Virtuelles Energie-versorgungsunternehmen
Die dezentrale Stromerzeugung mit Mikroturbinen
bietet eine wirtschaftlich und ökologisch interessante Alternative
zu konventionellen Lösungen. Das ABB-Forschungszentrum in Baden-Dättwil
positioniert sich mit dieser Entwicklung nachdrücklich im wachsenden
Markt der Alternativenergien.
Strom kann jedoch noch optimaler und umweltfreundlicher
erzeugt werden, wenn die Mikroturbinen untereinander mit Telekommunikations-
und Informationstechnologie verbunden und von einem Betreiber gesteuert
werden.

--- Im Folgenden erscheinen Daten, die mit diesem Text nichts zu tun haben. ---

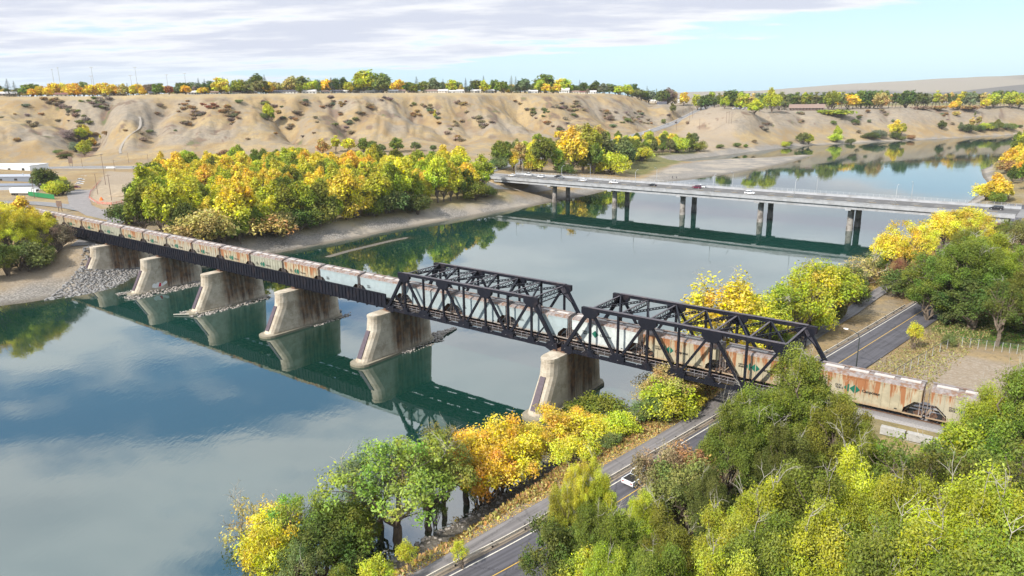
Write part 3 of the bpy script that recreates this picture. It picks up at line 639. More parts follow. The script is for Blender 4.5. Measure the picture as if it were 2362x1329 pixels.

Ein virtuelles Energieversorgungsunternehmen wäre in diesem
Fall für den sicheren und gesamthaft optimalen Betrieb ohne Aufsicht
zuständig.
Gekonntes Energiemanagement
Bei der dezentralen Energieversorgung spielt eine professionelle Betriebsführung eine wichtige Rolle. Dank eines optimierten Betriebes einer Mikroturbine können die Energiekosten bis zu 15% gesenkt werden. Die ABB Energie Services Schweiz (Paul.van_Trigt@ch.abb.com) ist im Gebiet der Energiedienstleistungen tätig. Sie bietet komplette Energie-Lieferverträge an: Die Anlage wird für den Kunden finanziert, installiert und betrieben. |
Literatur
[1] P. Chudi, A. Malmquist: Hybridantrieb
für Automobile der Zukunft. ABB Technik 9/93, 3-12.
[2] G. Lagerström, A. Malmquist: Advanced hybrid
propulsion system for Volvo ECT. Volvo Technology Report no 2, 1995.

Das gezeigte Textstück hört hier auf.